Bottom-feeders turned favorites

There it is again. Family. Love. Team. That's about the 10th time in 10 minutes, now.

Sure, it's still a little too sweet, a little too happy -- remember, you came looking for hatred and angst.

But now, you believe it. You realize it's not clichés, it's not a stump speech. It's how they really feel. It's what they truly believe.

They're not frustrated about splitting carries. They're not clashing egos behind closed doors. They're not harboring secret grudges. Thompson and Perkins won't be wielding tire irons instead of batons as they run track in the spring, with Jackson's vacated carries dangling there like a carrot.

Honestly.

And why wouldn't it be that way?
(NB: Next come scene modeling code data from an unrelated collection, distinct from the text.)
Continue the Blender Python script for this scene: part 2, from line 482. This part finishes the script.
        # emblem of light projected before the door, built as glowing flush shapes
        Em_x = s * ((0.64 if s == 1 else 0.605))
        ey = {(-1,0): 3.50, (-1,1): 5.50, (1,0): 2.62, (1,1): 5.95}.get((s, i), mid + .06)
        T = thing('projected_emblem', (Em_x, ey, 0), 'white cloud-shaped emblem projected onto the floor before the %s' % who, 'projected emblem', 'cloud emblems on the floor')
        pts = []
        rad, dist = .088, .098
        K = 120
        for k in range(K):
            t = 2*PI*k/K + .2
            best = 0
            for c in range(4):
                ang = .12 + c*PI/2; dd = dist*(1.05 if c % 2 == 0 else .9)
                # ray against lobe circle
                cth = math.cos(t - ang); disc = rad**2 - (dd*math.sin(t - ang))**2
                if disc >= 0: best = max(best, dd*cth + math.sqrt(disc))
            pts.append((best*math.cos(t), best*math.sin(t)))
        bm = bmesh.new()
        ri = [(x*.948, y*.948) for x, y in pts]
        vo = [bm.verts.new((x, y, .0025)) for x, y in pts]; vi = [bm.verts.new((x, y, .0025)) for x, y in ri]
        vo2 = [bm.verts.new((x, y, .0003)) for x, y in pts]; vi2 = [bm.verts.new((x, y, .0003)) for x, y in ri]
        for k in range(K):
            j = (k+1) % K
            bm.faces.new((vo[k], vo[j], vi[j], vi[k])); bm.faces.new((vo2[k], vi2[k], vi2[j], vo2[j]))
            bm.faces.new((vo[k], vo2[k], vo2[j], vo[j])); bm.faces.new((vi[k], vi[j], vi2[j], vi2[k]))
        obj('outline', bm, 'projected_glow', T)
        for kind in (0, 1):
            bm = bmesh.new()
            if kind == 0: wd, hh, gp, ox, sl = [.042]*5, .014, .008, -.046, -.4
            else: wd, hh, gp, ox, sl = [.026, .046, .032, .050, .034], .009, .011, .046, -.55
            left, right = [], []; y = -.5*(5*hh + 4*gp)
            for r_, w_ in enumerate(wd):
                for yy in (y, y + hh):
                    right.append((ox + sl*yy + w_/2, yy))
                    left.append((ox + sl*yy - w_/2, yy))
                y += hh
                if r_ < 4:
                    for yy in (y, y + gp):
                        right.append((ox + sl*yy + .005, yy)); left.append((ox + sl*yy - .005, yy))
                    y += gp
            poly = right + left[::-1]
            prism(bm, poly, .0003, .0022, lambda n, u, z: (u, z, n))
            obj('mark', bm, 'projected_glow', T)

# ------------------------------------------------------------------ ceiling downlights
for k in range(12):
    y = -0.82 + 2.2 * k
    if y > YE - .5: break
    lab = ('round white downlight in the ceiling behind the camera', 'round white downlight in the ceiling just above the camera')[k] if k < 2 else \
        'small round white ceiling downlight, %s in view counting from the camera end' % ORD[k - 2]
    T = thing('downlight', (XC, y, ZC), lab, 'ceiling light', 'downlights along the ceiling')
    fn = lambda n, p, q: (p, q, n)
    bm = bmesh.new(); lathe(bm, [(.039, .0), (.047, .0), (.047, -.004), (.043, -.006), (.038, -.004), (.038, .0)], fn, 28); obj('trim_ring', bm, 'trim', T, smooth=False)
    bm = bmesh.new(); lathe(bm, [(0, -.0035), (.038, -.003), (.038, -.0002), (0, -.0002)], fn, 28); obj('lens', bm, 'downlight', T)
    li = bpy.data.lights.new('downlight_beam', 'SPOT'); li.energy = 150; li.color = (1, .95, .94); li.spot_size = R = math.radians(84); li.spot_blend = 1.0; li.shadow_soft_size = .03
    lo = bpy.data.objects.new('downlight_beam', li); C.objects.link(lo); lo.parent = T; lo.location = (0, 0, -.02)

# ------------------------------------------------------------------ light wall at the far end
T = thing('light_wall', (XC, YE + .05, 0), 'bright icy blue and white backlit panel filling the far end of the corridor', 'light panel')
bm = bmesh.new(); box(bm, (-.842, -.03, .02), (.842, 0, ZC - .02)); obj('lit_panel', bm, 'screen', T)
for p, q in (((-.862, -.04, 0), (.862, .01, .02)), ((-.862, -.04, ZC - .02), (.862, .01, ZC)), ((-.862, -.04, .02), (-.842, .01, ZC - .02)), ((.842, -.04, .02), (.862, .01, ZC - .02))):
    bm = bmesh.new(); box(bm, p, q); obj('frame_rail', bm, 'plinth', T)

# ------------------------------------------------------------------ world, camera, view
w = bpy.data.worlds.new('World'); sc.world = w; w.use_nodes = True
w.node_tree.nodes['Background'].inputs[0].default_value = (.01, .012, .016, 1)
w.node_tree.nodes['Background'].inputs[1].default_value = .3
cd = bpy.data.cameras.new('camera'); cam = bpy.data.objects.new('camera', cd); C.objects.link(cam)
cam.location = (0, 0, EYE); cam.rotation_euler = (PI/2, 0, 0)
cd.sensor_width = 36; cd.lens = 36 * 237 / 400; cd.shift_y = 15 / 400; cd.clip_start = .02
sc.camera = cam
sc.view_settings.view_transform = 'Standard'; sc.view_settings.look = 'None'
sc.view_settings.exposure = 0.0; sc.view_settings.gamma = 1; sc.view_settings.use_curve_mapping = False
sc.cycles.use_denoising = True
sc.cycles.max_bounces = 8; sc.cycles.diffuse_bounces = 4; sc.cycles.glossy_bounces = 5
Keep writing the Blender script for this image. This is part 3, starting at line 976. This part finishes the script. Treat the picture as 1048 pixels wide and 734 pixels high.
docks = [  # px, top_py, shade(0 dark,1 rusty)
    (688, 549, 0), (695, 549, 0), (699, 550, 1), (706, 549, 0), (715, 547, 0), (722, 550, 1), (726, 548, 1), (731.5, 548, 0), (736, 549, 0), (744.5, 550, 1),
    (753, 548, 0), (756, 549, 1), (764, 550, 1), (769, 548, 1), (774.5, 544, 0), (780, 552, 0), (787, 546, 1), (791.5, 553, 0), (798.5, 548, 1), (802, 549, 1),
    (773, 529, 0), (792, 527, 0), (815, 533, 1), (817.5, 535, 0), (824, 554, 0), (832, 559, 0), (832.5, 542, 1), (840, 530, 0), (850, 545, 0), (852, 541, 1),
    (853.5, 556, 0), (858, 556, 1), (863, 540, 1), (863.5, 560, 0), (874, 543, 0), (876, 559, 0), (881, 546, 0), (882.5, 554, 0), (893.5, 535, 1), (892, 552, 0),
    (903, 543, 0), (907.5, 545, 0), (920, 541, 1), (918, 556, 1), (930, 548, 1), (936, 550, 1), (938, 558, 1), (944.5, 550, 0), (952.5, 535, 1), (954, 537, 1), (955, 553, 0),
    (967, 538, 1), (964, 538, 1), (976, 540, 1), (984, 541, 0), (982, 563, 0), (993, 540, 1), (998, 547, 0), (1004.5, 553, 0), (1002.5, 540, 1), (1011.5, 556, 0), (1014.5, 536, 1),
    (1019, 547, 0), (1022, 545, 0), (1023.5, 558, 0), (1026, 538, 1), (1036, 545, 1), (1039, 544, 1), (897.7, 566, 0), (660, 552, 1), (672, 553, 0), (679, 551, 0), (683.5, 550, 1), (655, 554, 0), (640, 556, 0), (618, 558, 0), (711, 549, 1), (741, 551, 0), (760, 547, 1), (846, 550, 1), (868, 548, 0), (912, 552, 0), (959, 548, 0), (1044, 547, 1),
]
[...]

This was a team picked by most to finish seventh or eighth in the eight-team Duneland Conference. A team that was supposed to be an utter afterthought.

And here the Vikings are, 9-1, Duneland co-champs, preparing to host Chesterton in the second round of sectionals tonight, hoping to avenge their only loss -- maybe even the favorites to win not just the sectional, but the regional, too. They opened the season with a win over Penn, after all.

So, yes, the Hombres are doing just fine, thank you, no matter what the stat sheets say. And that's not about to change -- especially not as long as the Vikings keep winning.

"We definitely play a lot of teams that are more athletic than us and better than us, but I don't think any team can compare to us as a team," Jackson says. "I've been on football teams, basketball teams, track teams -- but this is the first team that's truly been about the team. We all love each other, we all look out for each other, we're all in this together."

And they'll stay that way, side-by-side, arm-in-arm, skipping merrily down the yellow, er, green-brick road -- maybe, if all goes well, all the way to Indianapolis.